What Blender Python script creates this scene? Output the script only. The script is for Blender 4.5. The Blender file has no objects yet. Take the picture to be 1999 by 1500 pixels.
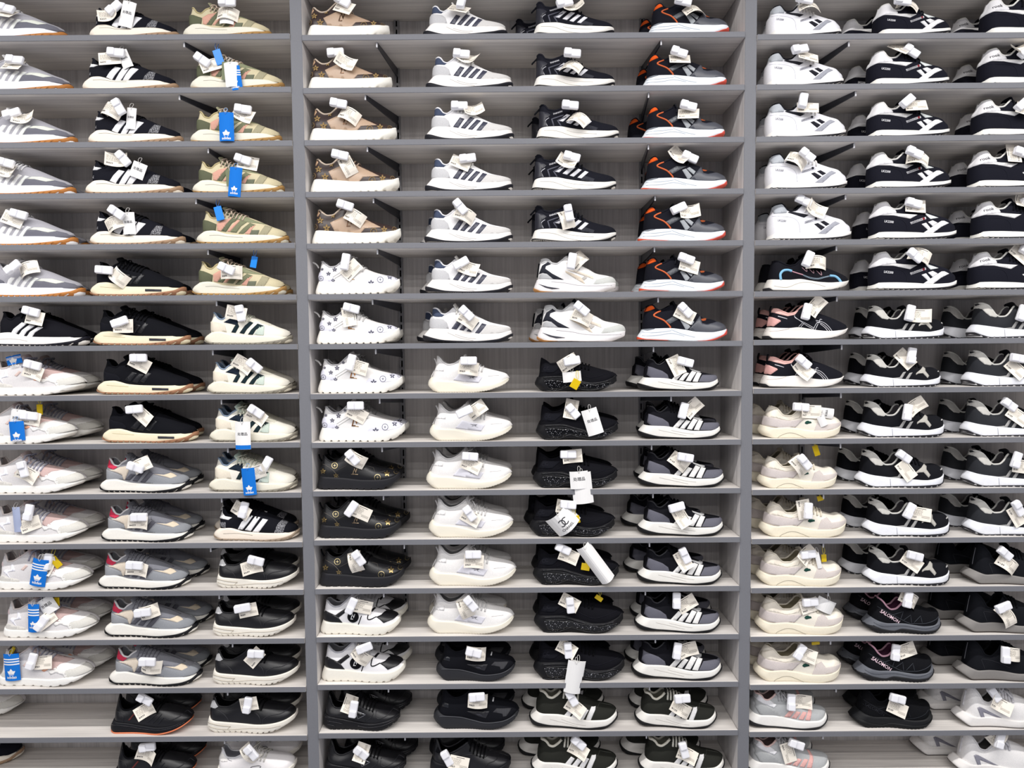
import bpy, bmesh, math, random
import numpy as np
from mathutils import Vector, Matrix
from mathutils.geometry import delaunay_2d_cdt

random.seed(7)
SC = bpy.context.scene
COL = SC.collection

# ------------------------------------------------------------------ camera, light, exposure
CAMZ, DIST, FPX = 1.5, 2.2, 1320.0
PITCH, ROLL = math.radians(3.05), math.radians(-0.452)
_f = Vector((0, math.cos(PITCH), -math.sin(PITCH)))
_u = Vector((0, math.sin(PITCH), math.cos(PITCH)))
_x = Vector((1, 0, 0))
CX = _x * math.cos(ROLL) + _u * math.sin(ROLL)
CU = -_x * math.sin(ROLL) + _u * math.cos(ROLL)
CAM = Vector((0, -DIST, CAMZ))
cam_data = bpy.data.cameras.new('camera')
cam_data.sensor_width = 36.0
cam_data.lens = FPX / 1999.0 * 36.0
cam_data.clip_start = 0.05
cam = bpy.data.objects.new('camera', cam_data)
COL.objects.link(cam)
m = Matrix.Identity(4)
for r_ in range(3):
    m[r_][0], m[r_][1], m[r_][2], m[r_][3] = CX[r_], CU[r_], -_f[r_], CAM[r_]
cam.matrix_world = m
SC.camera = cam

world = bpy.data.worlds.new('shop_ambient')
SC.world = world
world.use_nodes = True
bg = world.node_tree.nodes['Background']
bg.inputs[0].default_value = (0.80, 0.84, 1.0, 1)
bg.inputs[1].default_value = 0.15

def strip_light(y, power):
    ld = bpy.data.lights.new('ceiling_strip_light', 'AREA')
    ld.shape = 'RECTANGLE'
    ld.size, ld.size_y = 9.0, 0.10
    ld.energy = power
    ld.color = (1.0, 0.975, 0.955)
    lo = bpy.data.objects.new('ceiling_strip_light', ld)
    COL.objects.link(lo)
    lo.location = (0, y, 3.25)
for y_, p_ in ((-1.3, 165), (-2.2, 62), (-3.1, 60), (-4.1, 62), (-5.3, 66)):
    strip_light(y_, p_)

SC.view_settings.view_transform = 'Standard'
SC.view_settings.look = 'None'
SC.view_settings.gamma = 1.0
SC.view_settings.use_curve_mapping = False
SC.view_settings.exposure = 0.0
SC.cycles.max_bounces = 6
SC.cycles.diffuse_bounces = 4
SC.cycles.glossy_bounces = 3

def at(u, v, y):
    """the point of the vertical plane at depth y seen at photo pixel (u, v)"""
    d = CX * ((u - 999.5) / FPX) + CU * ((750 - v) / FPX) + _f
    return CAM + d * ((y + DIST) / d.y)

# ------------------------------------------------------------------ materials
def lin(h):
    h = h.lstrip('#')
    c = [int(h[i:i + 2], 16) / 255 for i in (0, 2, 4)]
    return tuple(x / 12.92 if x <= 0.04045 else ((x + 0.055) / 1.055) ** 2.4 for x in c) + (1,)

MATS = {}
def mat(spec):
    """'hex' or 'hex:kind' - fabric, leather, rubber, gloss, metal, speck, mesh, air, plastic, paper"""
    if spec in MATS:
        return MATS[spec]
    hx, _, kind = spec.partition(':')
    kind = kind or 'fabric'
    mt = bpy.data.materials.new(kind + '_' + hx)
    mt.use_nodes = True
    nt = mt.node_tree
    b = nt.nodes['Principled BSDF']
    c = lin(hx)
    if kind not in ('metal', 'paper', 'plastic') and max(c[:3]) < .06:
        c = tuple(x * .62 for x in c[:3]) + (1,)
    b.inputs['Base Color'].default_value = c
    rough = dict(fabric=.85, leather=.38, rubber=.6, gloss=.12, metal=.3, speck=.7, mesh=.8, air=.08, plastic=.3, paper=.75)[kind]
    b.inputs['Roughness'].default_value = rough
    b.inputs['Specular IOR Level'].default_value = dict(fabric=.12, rubber=.25, paper=.2, mesh=.2).get(kind, .45)
    if kind == 'metal':
        b.inputs['Metallic'].default_value = 1.0
    N, L = nt.nodes, nt.links
    tc = N.new('ShaderNodeTexCoord')
    if kind in ('fabric', 'rubber', 'leather'):
        nz = N.new('ShaderNodeTexNoise')
        nz.inputs['Scale'].default_value = {'fabric': 420, 'rubber': 160, 'leather': 230}[kind]
        nz.inputs['Detail'].default_value = 2
        L.new(tc.outputs['Object'], nz.inputs['Vector'])
        mx = N.new('ShaderNodeMix'); mx.data_type = 'RGBA'
        mx.inputs[6].default_value = tuple(x * (.84 if kind == 'fabric' else .95) for x in c[:3]) + (1,)
        mx.inputs[7].default_value = tuple(min(1, x * (1.13 if kind == 'fabric' else 1.04)) for x in c[:3]) + (1,)
        L.new(nz.outputs[0], mx.inputs[0])
        L.new(mx.outputs[2], b.inputs['Base Color'])
        bp = N.new('ShaderNodeBump')
        bp.inputs['Strength'].default_value = .18
        bp.inputs['Distance'].default_value = .001
        L.new(nz.outputs[0], bp.inputs['Height'])
        L.new(bp.outputs[0], b.inputs['Normal'])
    if kind in ('speck', 'air', 'mesh'):
        if kind == 'mesh':
            wv = N.new('ShaderNodeTexWave')
            wv.inputs['Scale'].default_value = 110
            wv.inputs['Distortion'].default_value = .4
            src, lo, hi, col = wv.outputs[1], .35, .75, (.5, .5, .5, 1)
            L.new(tc.outputs['Object'], wv.inputs['Vector'])
            col = tuple(min(1, x * 3 + .02) for x in c[:3]) + (1,)
        else:
            mp = N.new('ShaderNodeMapping')
            mp.inputs['Scale'].default_value = (1, 1, 1.7) if kind == 'speck' else (1, 1, 1)
            nz = N.new('ShaderNodeTexNoise')
            nz.inputs['Scale'].default_value = 520 if kind == 'speck' else 260
            nz.inputs['Detail'].default_value = 1
            L.new(tc.outputs['Object'], mp.inputs[0]); L.new(mp.outputs[0], nz.inputs['Vector'])
            src = nz.outputs[0]
            lo, hi = (.555, .60) if kind == 'speck' else (.655, .70)
            col = (.55, .55, .58, 1) if kind == 'speck' else (.34, .34, .37, 1)
        rp = N.new('ShaderNodeMapRange')
        rp.inputs[1].default_value, rp.inputs[2].default_value = lo, hi
        L.new(src, rp.inputs[0])
        mx = N.new('ShaderNodeMix'); mx.data_type = 'RGBA'
        mx.inputs[6].default_value = c; mx.inputs[7].default_value = col
        L.new(rp.outputs[0], mx.inputs[0]); L.new(mx.outputs[2], b.inputs['Base Color'])
    MATS[spec] = mt
    return mt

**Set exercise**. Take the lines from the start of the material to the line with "SC.cycles.glossy_bounces = 3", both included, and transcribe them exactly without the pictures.

**The completed task**.
What Blender Python script creates this scene? Output the script only. The script is for Blender 4.5. The Blender file has no objects yet. Take the picture to be 1999 by 1500 pixels.
import bpy, bmesh, math, random
import numpy as np
from mathutils import Vector, Matrix
from mathutils.geometry import delaunay_2d_cdt

random.seed(7)
SC = bpy.context.scene
COL = SC.collection

# ------------------------------------------------------------------ camera, light, exposure
CAMZ, DIST, FPX = 1.5, 2.2, 1320.0
PITCH, ROLL = math.radians(3.05), math.radians(-0.452)
_f = Vector((0, math.cos(PITCH), -math.sin(PITCH)))
_u = Vector((0, math.sin(PITCH), math.cos(PITCH)))
_x = Vector((1, 0, 0))
CX = _x * math.cos(ROLL) + _u * math.sin(ROLL)
CU = -_x * math.sin(ROLL) + _u * math.cos(ROLL)
CAM = Vector((0, -DIST, CAMZ))
cam_data = bpy.data.cameras.new('camera')
cam_data.sensor_width = 36.0
cam_data.lens = FPX / 1999.0 * 36.0
cam_data.clip_start = 0.05
cam = bpy.data.objects.new('camera', cam_data)
COL.objects.link(cam)
m = Matrix.Identity(4)
for r_ in range(3):
    m[r_][0], m[r_][1], m[r_][2], m[r_][3] = CX[r_], CU[r_], -_f[r_], CAM[r_]
cam.matrix_world = m
SC.camera = cam

world = bpy.data.worlds.new('shop_ambient')
SC.world = world
world.use_nodes = True
bg = world.node_tree.nodes['Background']
bg.inputs[0].default_value = (0.80, 0.84, 1.0, 1)
bg.inputs[1].default_value = 0.15

def strip_light(y, power):
    ld = bpy.data.lights.new('ceiling_strip_light', 'AREA')
    ld.shape = 'RECTANGLE'
    ld.size, ld.size_y = 9.0, 0.10
    ld.energy = power
    ld.color = (1.0, 0.975, 0.955)
    lo = bpy.data.objects.new('ceiling_strip_light', ld)
    COL.objects.link(lo)
    lo.location = (0, y, 3.25)
for y_, p_ in ((-1.3, 165), (-2.2, 62), (-3.1, 60), (-4.1, 62), (-5.3, 66)):
    strip_light(y_, p_)

SC.view_settings.view_transform = 'Standard'
SC.view_settings.look = 'None'
SC.view_settings.gamma = 1.0
SC.view_settings.use_curve_mapping = False
SC.view_settings.exposure = 0.0
SC.cycles.max_bounces = 6
SC.cycles.diffuse_bounces = 4
SC.cycles.glossy_bounces = 3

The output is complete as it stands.